Hasil penyelidikan ini telah dilaksanakan gelar perkara untuk memberikan kepastian hukum dengan hasil tak ditemukan adanya tindak pidana, tegas Brigjen Djuhandhani. Ia menambahkan bahwa penyelidikan dilakukan untuk mengetahui apakah ada perbuatan pidana sesuai dengan laporan yang diajukan. Karena tidak ditemukan adanya tindak pidana, maka penyelidikan dihentikan.
Meskipun laporan dugaan ijazah palsu ini sempat menjadi perhatian publik, hasil penyelidikan Bareskrim Polri telah memberikan kepastian hukum. Dengan dihentikannya penyelidikan, diharapkan isu ini tidak lagi menjadi polemik dan masyarakat dapat fokus pada isu-isu yang lebih penting.
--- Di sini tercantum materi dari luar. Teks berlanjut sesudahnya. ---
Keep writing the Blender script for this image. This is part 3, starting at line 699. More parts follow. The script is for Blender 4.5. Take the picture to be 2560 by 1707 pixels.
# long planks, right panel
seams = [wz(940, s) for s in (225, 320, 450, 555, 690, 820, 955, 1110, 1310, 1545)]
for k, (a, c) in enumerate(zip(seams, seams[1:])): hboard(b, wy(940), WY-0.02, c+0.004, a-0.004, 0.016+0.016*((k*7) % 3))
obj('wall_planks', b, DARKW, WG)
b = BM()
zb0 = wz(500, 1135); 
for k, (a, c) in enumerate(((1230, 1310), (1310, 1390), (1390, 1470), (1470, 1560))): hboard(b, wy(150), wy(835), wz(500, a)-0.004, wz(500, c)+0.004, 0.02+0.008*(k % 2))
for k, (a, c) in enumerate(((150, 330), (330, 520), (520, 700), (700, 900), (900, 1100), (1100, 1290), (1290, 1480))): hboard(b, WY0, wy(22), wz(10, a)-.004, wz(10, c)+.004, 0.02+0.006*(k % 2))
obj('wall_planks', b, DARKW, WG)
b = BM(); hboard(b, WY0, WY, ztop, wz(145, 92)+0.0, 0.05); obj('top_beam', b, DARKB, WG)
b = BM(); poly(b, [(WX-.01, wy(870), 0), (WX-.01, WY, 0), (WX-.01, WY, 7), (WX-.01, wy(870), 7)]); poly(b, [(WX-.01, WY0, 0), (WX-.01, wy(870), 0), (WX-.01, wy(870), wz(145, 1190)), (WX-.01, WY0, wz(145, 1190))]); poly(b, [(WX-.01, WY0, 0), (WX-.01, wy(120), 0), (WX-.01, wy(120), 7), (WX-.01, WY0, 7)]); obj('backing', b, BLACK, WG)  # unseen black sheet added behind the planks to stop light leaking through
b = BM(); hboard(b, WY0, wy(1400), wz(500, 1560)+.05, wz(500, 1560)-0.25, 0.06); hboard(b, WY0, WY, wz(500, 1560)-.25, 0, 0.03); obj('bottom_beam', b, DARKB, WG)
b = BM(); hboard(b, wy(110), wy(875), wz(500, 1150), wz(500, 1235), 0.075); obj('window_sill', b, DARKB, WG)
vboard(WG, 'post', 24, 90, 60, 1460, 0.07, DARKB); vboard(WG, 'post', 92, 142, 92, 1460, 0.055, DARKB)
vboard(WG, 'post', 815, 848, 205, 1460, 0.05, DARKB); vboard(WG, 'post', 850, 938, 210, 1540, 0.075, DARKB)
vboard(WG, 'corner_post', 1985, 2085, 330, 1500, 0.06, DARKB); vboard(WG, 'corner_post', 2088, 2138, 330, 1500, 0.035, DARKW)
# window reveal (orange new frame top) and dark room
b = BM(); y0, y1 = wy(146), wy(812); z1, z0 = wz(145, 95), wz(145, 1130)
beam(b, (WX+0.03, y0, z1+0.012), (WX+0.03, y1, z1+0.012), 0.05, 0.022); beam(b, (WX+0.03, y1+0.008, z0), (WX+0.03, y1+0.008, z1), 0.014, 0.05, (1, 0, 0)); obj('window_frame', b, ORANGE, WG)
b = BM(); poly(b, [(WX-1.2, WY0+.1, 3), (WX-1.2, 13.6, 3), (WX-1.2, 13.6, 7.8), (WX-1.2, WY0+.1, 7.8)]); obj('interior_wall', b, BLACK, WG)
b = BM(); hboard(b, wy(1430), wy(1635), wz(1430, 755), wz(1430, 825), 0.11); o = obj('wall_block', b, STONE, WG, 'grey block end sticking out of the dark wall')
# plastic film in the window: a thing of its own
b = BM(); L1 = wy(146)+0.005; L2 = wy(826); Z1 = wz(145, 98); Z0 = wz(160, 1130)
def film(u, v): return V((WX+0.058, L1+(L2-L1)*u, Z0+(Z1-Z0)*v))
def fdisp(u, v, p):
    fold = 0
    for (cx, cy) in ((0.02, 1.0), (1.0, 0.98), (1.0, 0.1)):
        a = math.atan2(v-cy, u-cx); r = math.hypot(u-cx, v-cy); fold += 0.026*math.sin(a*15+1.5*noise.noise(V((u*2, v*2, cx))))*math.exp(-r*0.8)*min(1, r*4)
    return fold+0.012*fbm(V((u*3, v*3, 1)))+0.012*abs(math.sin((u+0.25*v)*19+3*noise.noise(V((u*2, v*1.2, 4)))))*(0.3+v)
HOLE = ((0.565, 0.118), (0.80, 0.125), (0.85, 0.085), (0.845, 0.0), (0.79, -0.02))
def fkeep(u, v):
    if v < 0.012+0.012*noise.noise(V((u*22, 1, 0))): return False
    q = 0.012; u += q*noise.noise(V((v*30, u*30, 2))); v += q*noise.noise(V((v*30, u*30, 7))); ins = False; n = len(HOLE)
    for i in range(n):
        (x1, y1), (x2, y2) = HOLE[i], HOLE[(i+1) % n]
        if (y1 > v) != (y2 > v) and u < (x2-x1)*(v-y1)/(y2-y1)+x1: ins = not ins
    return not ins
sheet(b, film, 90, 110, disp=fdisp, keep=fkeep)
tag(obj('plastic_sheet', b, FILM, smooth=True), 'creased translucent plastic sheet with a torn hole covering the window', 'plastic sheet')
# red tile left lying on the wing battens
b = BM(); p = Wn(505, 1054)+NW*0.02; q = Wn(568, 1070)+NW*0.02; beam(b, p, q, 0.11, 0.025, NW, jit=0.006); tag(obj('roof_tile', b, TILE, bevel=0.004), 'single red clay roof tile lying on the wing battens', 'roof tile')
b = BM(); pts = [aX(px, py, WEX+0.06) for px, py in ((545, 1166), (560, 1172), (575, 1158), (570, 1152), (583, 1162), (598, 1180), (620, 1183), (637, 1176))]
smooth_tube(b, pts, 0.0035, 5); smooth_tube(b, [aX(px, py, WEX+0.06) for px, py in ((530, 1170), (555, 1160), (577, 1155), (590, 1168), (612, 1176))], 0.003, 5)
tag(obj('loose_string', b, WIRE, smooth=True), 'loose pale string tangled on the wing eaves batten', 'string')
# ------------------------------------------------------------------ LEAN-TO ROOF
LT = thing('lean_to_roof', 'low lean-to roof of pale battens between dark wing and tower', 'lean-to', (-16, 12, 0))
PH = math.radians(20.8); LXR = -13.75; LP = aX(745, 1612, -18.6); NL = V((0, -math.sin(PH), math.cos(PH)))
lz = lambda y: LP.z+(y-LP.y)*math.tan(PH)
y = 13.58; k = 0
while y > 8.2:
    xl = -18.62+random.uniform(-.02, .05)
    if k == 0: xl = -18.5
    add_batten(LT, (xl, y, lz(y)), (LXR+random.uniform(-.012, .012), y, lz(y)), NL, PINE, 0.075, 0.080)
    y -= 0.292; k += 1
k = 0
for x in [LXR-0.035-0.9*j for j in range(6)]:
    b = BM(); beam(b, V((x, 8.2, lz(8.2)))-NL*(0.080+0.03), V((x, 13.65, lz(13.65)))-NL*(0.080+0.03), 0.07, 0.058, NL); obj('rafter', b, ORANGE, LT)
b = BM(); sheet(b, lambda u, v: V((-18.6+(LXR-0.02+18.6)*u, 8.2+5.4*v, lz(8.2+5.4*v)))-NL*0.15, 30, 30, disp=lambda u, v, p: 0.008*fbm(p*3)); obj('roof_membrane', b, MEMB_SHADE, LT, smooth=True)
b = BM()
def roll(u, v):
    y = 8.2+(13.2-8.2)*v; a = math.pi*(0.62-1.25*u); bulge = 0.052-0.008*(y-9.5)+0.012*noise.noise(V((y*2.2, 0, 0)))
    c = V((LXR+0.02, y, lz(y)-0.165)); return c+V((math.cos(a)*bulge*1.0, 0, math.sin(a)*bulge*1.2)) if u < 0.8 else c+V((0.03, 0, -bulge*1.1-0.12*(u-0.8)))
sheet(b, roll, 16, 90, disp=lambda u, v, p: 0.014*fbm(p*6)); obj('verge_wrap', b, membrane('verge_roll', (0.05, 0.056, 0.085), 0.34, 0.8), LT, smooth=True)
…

Kasus ini bermula dari aduan masyarakat yang diwakili oleh TPUA. Namun, dalam perkembangannya, TPUA sendiri diketahui belum terdaftar di Administrasi Hukum Umum (AHU). Selain itu, Eggi Sudjana sebagai perwakilan TPUA juga tidak hadir saat diundang ke Bareskrim untuk memberikan keterangan.
Penyelidikan kasus ini melibatkan berbagai pasal yang diadukan, termasuk pemalsuan, pemalsuan akta autentik, dan pelanggaran terhadap Undang-Undang Sistem Pendidikan Nasional. Namun, setelah melalui proses penyelidikan yang mendalam, semua tuduhan tersebut tidak terbukti.
Dengan demikian, kasus dugaan ijazah palsu Presiden Jokowi resmi ditutup. Kepolisian telah menjalankan tugasnya secara profesional dan transparan, sehingga masyarakat dapat mempercayai hasil penyelidikan yang telah dilakukan.